Sydney Morning Herald, May 8, 2000
Too frequently, pedestrians are treated like trespassers in their own cities and suburbs. Sydney is one such city; a pedestrian nightmare.
While the Lord Mayor, Councillor Frank Sartor, must be congratulated for widening and improving the city's footpaths, his introduction of street furniture where it puts pedestrians in peril will almost certainly cause death and serious injury unless corrected.
Apart from the nightmare of simply crossing the road in the CBD, we are all threatened by kamikaze bicycle couriers who flout our laws. They treat pedestrians with utter contempt while the authorities fail to act.
The new Australian Road Rules, introduced last December, make it an offence for anyone over 12 to ride a bicycle on the footpath.
There have already been deaths and serious injuries caused by some of these CBD cowboys. Many run red lights with impunity and clearly believe that one-way means the direction in which they happen to be travelling at the time.
The bicycle police refuse to chase the couriers, rightfully fearing for their own safety and the safety of others. The offenders are rarely caught, yet they each average six driving offences a year, behaviour which would guarantee the loss of licence for a motorist. Many couriers are tourists earning a tax-free buck. Fewer than a third of their paltry fines ($45 for riding on a footpath) are actually collected, according to the NSW Parliamentary Staysafe Committee.
More than three years ago, representatives of this committee, the Retail Traders Association, Bicycle NSW, the City of Sydney and the Pedestrian Council called on the Government to adopt urgently the wide-ranging Staysafe recommendations.
Because of the difficulty of recognising couriers in their helmets and sunglasses, the committee recommended they have licence plates and wear identification.
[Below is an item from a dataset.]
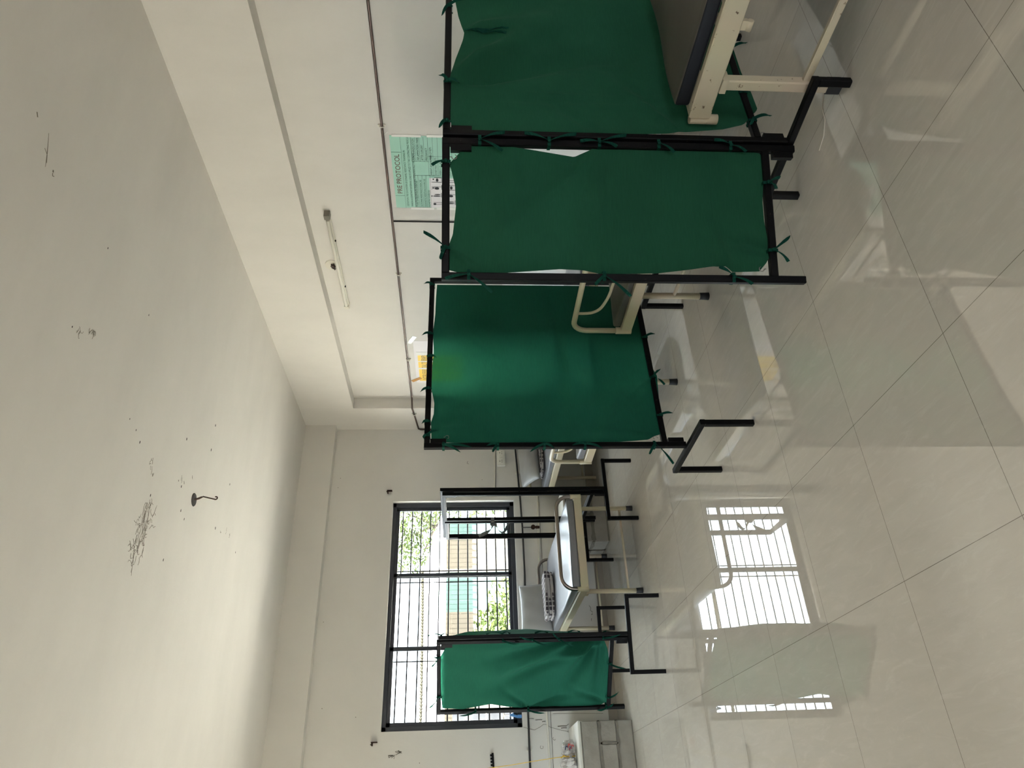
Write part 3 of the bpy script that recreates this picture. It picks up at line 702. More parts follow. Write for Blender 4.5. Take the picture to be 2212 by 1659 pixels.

It also recommended they pay a substantial bond against any fines.
The four-year-old Staysafe report continues to gather dust while thousands of Sydney's pedestrians are daily threatened with injury. Many elderly people feel scared in a hostile environment, while the normally no-nonsense, safety-conscious Roads and Transport Minister, Carl Scully, keeps an eternal "watching brief."
Paradoxically, one of the main users of bicycle couriers in the city is the State Government. If Scully is not prepared to adopt and legislate the recommendations of the Staysafe Committee, he should instruct the courier companies to regulate from within and to devise a code of conduct, based on Staysafe's recommendations.
Any courier company failing to enforce the code would be denied government contracts. Responsible corporations would surely follow the government example, thus forcing the bicycle couriers to obey our laws.